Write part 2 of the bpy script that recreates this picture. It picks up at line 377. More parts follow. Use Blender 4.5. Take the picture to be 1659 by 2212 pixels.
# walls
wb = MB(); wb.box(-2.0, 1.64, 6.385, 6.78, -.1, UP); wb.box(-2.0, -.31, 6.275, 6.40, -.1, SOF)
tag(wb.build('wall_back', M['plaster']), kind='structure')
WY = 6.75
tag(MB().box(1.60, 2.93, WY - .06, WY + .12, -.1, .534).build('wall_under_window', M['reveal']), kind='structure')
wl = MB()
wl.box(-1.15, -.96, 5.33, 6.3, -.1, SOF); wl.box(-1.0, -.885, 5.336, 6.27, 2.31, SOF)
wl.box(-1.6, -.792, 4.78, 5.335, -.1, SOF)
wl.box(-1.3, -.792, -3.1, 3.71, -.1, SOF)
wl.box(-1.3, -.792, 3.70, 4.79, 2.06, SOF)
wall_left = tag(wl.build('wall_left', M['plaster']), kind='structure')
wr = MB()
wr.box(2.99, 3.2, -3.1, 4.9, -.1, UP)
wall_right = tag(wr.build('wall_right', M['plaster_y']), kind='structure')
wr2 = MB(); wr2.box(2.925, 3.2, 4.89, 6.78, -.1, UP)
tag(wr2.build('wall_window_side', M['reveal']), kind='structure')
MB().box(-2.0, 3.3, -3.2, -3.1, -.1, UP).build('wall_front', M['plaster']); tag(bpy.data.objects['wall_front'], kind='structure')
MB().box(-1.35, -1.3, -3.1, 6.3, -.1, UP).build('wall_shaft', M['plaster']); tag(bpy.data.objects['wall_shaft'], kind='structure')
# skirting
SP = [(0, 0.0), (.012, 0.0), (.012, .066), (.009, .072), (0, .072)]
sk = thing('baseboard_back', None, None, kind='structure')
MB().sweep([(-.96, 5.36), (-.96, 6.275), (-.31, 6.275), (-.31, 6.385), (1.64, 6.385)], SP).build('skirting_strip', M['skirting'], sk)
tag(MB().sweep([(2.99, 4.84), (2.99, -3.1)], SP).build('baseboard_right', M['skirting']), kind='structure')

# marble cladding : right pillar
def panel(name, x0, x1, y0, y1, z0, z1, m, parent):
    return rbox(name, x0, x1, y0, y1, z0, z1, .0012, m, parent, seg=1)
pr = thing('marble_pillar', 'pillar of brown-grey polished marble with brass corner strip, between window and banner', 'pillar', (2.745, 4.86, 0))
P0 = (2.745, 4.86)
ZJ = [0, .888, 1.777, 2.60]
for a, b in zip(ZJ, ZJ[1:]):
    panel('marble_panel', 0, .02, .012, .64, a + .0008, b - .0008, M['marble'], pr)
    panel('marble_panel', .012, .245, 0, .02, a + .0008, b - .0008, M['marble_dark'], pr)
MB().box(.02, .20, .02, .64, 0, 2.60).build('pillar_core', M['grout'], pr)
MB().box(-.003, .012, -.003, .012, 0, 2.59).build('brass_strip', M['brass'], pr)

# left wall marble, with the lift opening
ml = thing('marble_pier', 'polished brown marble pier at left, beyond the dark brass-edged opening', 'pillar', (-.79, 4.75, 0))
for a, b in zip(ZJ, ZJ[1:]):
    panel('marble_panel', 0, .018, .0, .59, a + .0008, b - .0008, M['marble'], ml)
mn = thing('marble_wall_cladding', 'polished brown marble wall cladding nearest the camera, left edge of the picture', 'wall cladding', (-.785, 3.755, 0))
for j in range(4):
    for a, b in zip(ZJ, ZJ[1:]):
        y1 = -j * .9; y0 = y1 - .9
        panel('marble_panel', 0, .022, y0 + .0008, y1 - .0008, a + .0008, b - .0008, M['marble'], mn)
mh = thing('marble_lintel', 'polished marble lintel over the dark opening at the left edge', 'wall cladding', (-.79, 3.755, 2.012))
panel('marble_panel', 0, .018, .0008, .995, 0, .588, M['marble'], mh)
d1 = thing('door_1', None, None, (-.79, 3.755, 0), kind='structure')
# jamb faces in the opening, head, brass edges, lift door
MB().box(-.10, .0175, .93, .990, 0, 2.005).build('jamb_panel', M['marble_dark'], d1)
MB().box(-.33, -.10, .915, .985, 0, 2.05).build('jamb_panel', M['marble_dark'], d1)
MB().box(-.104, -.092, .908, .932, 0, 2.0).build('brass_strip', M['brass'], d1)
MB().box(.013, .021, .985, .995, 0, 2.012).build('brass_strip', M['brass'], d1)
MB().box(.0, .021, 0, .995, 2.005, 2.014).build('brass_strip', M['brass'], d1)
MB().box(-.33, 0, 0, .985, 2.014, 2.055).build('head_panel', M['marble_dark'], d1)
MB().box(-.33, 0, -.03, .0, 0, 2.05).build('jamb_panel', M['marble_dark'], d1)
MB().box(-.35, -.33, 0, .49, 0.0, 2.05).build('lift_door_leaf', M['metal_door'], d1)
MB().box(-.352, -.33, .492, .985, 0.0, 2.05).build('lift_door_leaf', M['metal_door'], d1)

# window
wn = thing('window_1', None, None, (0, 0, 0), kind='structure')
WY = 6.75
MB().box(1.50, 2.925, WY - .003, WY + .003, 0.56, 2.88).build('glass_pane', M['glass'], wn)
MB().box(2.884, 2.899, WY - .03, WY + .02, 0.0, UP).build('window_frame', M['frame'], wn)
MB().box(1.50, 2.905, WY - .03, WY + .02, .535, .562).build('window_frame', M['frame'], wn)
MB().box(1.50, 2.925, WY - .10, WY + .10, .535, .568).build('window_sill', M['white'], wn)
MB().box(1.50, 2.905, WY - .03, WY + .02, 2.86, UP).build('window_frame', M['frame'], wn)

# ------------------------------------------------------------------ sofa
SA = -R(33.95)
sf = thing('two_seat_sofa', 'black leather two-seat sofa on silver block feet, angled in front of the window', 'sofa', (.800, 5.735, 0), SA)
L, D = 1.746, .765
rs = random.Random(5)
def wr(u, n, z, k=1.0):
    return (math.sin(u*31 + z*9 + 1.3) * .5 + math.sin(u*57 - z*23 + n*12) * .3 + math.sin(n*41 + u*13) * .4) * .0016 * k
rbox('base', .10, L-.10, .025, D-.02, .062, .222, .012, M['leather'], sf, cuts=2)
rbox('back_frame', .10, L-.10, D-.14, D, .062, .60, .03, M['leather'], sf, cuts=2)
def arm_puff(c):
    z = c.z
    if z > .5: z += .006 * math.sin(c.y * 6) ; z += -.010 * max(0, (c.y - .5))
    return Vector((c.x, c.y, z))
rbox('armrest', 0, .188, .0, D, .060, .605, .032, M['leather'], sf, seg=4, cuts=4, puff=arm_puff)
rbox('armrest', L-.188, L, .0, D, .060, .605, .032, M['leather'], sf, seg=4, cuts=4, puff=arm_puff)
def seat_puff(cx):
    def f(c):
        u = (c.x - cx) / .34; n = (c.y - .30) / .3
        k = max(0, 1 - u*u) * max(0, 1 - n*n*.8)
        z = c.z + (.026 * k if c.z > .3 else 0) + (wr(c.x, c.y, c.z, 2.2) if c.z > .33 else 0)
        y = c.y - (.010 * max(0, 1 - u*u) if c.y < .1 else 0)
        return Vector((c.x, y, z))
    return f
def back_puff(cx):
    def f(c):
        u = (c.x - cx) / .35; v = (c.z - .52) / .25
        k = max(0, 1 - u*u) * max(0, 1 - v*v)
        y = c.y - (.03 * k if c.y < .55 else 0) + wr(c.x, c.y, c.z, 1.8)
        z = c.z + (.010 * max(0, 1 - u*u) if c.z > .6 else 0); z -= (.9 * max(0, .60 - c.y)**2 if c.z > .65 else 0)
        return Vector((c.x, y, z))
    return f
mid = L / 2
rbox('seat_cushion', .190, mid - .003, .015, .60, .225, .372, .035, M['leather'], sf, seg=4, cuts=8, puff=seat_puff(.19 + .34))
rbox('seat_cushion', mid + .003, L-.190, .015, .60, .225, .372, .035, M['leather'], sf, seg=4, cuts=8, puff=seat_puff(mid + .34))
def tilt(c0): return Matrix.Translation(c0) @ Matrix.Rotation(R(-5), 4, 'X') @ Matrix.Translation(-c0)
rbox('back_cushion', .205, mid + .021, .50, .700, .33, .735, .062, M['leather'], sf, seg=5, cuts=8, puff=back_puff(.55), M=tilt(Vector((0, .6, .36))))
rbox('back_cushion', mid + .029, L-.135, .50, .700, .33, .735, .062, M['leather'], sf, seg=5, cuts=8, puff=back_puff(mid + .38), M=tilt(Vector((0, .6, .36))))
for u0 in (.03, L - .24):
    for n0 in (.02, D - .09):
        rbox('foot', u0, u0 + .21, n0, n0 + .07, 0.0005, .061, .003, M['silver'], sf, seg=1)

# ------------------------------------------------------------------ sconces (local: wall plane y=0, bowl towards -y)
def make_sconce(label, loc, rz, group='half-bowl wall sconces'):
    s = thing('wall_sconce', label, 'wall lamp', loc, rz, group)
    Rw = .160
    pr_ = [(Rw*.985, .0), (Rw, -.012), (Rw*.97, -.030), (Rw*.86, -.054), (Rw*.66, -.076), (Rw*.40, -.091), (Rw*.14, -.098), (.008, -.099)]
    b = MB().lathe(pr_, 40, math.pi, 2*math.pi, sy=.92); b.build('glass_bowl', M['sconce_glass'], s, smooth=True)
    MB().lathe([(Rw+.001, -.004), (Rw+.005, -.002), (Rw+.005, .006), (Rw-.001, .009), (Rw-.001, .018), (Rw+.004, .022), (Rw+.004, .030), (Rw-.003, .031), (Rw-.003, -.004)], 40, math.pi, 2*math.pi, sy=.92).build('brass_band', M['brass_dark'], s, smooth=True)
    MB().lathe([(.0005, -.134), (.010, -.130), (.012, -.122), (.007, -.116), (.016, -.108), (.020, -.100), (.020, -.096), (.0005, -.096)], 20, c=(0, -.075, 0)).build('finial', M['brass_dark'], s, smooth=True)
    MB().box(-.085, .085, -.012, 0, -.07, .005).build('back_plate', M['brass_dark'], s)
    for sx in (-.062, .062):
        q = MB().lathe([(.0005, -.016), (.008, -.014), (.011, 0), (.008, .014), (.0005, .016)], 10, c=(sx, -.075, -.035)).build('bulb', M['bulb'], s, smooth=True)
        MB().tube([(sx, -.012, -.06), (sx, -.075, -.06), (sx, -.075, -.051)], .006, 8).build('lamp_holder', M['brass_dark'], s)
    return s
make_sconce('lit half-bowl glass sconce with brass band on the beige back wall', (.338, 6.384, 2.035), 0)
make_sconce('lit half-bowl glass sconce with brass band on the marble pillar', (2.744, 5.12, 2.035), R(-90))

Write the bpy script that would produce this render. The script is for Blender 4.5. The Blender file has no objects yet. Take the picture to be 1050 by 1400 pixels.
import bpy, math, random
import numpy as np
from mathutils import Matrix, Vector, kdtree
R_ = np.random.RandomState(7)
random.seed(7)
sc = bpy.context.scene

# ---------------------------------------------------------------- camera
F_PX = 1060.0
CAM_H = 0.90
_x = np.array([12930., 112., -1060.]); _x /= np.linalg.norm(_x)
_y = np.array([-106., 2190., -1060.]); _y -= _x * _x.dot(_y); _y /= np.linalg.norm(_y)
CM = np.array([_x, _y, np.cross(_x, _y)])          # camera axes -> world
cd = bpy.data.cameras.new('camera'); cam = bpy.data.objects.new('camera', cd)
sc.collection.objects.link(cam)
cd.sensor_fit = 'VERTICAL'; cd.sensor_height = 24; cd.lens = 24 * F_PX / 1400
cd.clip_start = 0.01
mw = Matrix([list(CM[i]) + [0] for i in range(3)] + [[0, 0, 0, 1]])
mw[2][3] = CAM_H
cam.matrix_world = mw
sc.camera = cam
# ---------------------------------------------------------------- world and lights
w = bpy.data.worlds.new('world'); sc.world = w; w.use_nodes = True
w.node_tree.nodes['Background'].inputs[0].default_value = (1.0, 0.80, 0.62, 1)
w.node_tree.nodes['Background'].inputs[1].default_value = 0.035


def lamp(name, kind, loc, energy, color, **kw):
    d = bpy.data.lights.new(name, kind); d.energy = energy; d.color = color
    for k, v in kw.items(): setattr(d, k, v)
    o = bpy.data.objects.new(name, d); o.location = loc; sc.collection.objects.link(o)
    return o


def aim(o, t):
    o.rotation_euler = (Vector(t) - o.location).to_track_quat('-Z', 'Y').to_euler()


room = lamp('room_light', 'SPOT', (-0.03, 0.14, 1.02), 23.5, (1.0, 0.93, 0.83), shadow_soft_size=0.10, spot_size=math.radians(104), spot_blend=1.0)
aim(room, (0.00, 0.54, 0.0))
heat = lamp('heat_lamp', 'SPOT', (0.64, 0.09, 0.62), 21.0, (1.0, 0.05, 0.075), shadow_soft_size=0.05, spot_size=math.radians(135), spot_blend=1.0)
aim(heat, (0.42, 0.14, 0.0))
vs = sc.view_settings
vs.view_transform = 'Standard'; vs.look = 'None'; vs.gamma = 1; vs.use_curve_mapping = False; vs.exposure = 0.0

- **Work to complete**
Using the entries above, extract exactly the span from the line with "Write the bpy" to the line with "o.rotation_euler = (Vector(t)", both lines included; leave out everything else.

- **Result**
Write the bpy script that would produce this render. The script is for Blender 4.5. The Blender file has no objects yet. Take the picture to be 1050 by 1400 pixels.
import bpy, math, random
import numpy as np
from mathutils import Matrix, Vector, kdtree
R_ = np.random.RandomState(7)
random.seed(7)
sc = bpy.context.scene

# ---------------------------------------------------------------- camera
F_PX = 1060.0
CAM_H = 0.90
_x = np.array([12930., 112., -1060.]); _x /= np.linalg.norm(_x)
_y = np.array([-106., 2190., -1060.]); _y -= _x * _x.dot(_y); _y /= np.linalg.norm(_y)
CM = np.array([_x, _y, np.cross(_x, _y)])          # camera axes -> world
cd = bpy.data.cameras.new('camera'); cam = bpy.data.objects.new('camera', cd)
sc.collection.objects.link(cam)
cd.sensor_fit = 'VERTICAL'; cd.sensor_height = 24; cd.lens = 24 * F_PX / 1400
cd.clip_start = 0.01
mw = Matrix([list(CM[i]) + [0] for i in range(3)] + [[0, 0, 0, 1]])
mw[2][3] = CAM_H
cam.matrix_world = mw
sc.camera = cam
# ---------------------------------------------------------------- world and lights
w = bpy.data.worlds.new('world'); sc.world = w; w.use_nodes = True
w.node_tree.nodes['Background'].inputs[0].default_value = (1.0, 0.80, 0.62, 1)
w.node_tree.nodes['Background'].inputs[1].default_value = 0.035


def lamp(name, kind, loc, energy, color, **kw):
    d = bpy.data.lights.new(name, kind); d.energy = energy; d.color = color
    for k, v in kw.items(): setattr(d, k, v)
    o = bpy.data.objects.new(name, d); o.location = loc; sc.collection.objects.link(o)
    return o


def aim(o, t):
    o.rotation_euler = (Vector(t) - o.location).to_track_quat('-Z', 'Y').to_euler()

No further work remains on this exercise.